Task objective:
Nothing outside the stretch should be returned: give exactly the lines from the line containing "m.build('balcony_ceiling', M['ceiling'], B0)" through the line containing "m.build('balcony_wall', M['inner'], B0)", including both.

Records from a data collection
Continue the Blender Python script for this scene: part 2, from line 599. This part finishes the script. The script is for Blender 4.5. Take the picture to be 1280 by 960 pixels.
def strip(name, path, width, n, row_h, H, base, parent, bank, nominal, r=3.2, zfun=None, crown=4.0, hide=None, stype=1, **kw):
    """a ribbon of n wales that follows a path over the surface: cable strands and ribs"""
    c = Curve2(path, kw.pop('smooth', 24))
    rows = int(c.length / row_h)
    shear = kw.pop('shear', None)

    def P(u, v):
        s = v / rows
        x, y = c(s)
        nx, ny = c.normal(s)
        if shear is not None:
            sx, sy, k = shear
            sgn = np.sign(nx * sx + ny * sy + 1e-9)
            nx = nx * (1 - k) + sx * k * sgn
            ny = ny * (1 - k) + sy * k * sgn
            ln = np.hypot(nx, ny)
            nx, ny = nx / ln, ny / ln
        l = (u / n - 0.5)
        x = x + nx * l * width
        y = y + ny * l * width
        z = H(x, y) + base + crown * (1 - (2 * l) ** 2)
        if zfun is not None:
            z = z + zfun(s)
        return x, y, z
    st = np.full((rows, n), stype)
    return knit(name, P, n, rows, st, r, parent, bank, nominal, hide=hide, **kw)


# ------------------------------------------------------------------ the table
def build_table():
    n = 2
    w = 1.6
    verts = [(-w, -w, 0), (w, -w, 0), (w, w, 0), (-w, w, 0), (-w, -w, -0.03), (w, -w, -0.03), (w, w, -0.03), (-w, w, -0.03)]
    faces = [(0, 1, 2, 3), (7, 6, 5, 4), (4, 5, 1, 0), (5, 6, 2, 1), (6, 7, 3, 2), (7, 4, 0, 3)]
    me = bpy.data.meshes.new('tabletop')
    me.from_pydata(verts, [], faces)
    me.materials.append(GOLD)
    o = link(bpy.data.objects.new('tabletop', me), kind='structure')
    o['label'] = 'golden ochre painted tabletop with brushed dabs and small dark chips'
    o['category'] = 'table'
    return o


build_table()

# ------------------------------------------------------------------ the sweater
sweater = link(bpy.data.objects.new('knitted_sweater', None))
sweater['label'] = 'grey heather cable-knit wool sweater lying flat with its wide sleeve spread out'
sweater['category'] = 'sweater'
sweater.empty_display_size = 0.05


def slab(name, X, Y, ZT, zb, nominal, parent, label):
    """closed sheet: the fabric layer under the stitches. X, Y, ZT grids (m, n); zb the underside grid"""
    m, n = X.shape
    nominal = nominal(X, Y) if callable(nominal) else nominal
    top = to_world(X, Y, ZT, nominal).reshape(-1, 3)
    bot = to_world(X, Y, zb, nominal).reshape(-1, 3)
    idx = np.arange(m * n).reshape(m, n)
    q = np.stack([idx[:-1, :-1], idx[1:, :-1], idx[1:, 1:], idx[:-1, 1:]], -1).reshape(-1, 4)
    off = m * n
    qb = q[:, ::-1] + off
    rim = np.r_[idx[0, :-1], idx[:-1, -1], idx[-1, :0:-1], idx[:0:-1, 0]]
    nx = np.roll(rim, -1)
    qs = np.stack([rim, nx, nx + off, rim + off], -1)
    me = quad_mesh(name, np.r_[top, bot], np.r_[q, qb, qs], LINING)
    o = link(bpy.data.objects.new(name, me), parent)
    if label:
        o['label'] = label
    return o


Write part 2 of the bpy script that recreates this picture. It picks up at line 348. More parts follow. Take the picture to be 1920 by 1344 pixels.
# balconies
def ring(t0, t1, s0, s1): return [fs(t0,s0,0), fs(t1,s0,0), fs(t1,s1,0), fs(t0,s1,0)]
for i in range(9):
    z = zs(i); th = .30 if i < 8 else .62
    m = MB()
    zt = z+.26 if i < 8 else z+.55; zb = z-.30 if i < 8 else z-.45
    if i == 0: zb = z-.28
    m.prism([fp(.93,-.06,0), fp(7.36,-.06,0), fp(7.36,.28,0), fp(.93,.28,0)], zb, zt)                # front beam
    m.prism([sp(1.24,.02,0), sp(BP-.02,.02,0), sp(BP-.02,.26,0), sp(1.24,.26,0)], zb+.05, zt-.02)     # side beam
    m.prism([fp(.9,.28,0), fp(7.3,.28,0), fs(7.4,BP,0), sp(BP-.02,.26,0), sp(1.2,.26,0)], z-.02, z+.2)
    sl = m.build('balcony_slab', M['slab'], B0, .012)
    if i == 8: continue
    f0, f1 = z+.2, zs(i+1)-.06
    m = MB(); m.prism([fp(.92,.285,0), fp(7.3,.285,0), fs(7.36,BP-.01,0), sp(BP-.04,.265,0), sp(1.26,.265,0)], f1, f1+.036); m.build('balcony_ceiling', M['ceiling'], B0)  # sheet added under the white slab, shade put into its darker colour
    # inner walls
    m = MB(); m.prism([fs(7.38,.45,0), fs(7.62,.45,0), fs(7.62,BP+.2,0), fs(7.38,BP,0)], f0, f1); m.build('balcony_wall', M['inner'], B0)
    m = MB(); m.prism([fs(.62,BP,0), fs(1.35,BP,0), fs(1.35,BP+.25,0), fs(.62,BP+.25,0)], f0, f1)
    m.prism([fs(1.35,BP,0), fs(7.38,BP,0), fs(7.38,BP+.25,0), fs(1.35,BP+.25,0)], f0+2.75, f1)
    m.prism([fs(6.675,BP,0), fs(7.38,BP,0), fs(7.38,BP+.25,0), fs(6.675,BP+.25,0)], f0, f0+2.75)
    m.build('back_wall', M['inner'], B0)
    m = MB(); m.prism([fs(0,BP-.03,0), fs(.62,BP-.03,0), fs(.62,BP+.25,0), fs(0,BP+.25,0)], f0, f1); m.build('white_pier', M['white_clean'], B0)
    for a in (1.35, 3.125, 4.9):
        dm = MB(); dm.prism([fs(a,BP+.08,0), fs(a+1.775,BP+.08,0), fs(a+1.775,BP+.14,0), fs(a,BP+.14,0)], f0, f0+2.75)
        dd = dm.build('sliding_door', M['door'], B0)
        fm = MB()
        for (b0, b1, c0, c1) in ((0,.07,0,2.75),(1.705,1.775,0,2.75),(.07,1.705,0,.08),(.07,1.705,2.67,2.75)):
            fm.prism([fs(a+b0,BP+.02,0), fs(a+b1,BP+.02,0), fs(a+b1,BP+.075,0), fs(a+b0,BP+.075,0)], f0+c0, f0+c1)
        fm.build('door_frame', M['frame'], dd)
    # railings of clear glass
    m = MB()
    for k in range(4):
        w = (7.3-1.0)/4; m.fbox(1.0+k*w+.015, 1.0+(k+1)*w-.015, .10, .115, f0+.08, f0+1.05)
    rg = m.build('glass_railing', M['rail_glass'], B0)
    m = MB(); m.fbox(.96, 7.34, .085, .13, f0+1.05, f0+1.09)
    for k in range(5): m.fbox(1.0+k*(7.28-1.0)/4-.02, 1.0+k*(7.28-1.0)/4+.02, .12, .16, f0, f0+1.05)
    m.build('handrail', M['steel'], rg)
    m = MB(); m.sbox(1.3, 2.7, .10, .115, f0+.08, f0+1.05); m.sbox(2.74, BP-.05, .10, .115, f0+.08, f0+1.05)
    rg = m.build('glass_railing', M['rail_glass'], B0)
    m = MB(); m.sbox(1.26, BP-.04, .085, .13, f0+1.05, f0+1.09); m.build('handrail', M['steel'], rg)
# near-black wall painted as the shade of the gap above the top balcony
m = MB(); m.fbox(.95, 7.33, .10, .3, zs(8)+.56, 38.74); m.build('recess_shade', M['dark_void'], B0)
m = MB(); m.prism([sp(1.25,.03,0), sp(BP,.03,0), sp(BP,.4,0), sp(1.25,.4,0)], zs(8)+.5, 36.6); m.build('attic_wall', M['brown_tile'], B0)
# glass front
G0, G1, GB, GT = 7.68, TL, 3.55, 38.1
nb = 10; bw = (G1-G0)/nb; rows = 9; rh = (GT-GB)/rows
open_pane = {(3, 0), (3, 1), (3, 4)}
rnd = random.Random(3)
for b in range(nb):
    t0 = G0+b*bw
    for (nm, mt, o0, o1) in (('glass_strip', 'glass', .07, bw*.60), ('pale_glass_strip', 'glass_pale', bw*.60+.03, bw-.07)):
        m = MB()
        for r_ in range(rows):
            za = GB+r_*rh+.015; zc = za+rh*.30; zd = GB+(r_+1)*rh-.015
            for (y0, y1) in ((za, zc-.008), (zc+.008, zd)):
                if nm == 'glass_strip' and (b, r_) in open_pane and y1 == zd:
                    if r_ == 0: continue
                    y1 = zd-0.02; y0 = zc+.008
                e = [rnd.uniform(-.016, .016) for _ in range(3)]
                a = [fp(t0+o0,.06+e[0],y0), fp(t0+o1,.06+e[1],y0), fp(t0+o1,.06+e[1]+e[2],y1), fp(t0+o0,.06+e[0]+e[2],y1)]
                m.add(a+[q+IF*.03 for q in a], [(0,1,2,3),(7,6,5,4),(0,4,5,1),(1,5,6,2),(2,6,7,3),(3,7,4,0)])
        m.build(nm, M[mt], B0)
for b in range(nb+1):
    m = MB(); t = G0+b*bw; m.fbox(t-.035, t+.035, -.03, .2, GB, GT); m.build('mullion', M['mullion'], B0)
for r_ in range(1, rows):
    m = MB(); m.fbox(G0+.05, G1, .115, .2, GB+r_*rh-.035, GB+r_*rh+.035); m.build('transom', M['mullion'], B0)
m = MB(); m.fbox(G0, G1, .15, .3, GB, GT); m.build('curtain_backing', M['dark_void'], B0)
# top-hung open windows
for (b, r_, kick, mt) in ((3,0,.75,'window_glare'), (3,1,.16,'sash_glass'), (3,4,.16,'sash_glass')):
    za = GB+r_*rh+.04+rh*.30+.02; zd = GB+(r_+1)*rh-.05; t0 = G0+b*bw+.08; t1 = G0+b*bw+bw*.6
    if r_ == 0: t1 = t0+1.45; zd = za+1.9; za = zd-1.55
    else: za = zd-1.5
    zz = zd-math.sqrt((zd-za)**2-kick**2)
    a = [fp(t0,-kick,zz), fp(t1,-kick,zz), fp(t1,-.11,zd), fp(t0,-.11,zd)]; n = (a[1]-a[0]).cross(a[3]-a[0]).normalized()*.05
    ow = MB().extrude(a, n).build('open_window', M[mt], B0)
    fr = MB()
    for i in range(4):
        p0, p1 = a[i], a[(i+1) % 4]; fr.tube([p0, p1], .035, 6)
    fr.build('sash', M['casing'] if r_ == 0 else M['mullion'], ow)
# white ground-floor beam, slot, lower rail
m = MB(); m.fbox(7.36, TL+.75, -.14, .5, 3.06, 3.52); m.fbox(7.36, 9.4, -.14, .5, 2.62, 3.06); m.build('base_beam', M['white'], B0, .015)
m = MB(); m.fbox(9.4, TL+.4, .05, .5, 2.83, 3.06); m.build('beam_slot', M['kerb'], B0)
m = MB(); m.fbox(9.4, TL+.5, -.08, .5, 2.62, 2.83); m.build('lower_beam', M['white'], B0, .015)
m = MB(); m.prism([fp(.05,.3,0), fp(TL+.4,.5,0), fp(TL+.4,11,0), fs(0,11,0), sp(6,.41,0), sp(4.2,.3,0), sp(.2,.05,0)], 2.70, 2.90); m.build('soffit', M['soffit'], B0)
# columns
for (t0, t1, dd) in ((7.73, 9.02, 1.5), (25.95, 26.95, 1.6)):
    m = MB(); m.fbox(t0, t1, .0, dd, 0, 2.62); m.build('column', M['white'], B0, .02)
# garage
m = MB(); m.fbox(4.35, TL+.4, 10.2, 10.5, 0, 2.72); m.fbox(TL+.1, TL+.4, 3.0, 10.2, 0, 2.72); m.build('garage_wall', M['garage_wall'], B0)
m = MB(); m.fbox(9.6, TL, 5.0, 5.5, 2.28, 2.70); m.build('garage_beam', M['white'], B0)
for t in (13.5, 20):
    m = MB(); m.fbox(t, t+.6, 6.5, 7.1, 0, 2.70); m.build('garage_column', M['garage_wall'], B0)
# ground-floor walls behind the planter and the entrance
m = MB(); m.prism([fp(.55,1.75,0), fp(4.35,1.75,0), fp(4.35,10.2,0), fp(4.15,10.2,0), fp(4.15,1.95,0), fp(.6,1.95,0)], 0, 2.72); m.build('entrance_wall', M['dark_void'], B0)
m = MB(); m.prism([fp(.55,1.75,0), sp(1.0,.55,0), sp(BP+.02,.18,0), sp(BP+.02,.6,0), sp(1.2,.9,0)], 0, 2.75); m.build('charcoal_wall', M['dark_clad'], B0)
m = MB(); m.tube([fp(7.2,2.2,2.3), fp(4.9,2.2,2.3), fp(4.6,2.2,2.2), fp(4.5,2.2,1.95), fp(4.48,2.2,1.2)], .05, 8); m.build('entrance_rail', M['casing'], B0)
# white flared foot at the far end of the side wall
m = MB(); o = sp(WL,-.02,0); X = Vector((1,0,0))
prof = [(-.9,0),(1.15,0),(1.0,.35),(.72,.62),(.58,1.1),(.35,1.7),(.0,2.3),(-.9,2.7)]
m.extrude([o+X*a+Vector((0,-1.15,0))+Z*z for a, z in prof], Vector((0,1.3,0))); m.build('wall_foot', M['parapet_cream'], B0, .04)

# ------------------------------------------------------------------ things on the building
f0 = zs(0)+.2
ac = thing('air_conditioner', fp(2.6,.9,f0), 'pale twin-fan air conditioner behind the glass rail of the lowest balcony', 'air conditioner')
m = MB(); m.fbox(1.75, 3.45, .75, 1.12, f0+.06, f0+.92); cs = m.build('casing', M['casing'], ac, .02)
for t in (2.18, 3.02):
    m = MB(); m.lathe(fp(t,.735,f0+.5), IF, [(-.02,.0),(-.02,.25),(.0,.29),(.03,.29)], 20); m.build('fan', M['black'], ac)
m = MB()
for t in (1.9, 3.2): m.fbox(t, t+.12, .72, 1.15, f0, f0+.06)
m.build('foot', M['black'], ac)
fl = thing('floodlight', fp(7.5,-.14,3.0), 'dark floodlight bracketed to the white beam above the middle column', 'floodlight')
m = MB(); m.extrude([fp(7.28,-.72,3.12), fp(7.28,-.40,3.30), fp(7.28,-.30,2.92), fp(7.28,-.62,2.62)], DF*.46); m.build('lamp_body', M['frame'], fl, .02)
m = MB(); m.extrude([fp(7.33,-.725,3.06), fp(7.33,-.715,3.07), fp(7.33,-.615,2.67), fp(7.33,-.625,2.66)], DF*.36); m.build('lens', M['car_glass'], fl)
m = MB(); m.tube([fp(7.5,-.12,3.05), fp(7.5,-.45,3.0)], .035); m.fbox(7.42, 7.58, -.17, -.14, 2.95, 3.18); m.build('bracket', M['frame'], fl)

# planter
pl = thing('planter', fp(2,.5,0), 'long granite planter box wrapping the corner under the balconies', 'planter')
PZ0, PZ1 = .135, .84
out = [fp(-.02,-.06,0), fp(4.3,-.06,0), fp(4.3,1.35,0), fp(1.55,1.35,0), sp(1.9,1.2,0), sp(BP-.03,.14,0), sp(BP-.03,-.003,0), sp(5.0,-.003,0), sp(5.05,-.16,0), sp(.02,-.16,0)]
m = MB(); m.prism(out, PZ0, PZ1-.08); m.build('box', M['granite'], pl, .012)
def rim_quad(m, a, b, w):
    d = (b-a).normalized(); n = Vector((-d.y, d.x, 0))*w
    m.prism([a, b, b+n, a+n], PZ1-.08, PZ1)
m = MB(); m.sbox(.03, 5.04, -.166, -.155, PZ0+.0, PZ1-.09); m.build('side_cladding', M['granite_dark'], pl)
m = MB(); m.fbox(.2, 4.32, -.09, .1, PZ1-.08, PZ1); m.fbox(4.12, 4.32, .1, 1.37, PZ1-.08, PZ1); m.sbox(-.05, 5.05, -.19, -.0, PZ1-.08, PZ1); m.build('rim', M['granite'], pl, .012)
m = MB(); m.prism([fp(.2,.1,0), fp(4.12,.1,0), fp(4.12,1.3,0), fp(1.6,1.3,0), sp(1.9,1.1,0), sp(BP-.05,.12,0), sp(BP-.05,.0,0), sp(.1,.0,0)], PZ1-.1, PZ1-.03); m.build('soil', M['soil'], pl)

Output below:
    m = MB(); m.prism([fp(.92,.285,0), fp(7.3,.285,0), fs(7.36,BP-.01,0), sp(BP-.04,.265,0), sp(1.26,.265,0)], f1, f1+.036); m.build('balcony_ceiling', M['ceiling'], B0)  # sheet added under the white slab, shade put into its darker colour
    # inner walls
    m = MB(); m.prism([fs(7.38,.45,0), fs(7.62,.45,0), fs(7.62,BP+.2,0), fs(7.38,BP,0)], f0, f1); m.build('balcony_wall', M['inner'], B0)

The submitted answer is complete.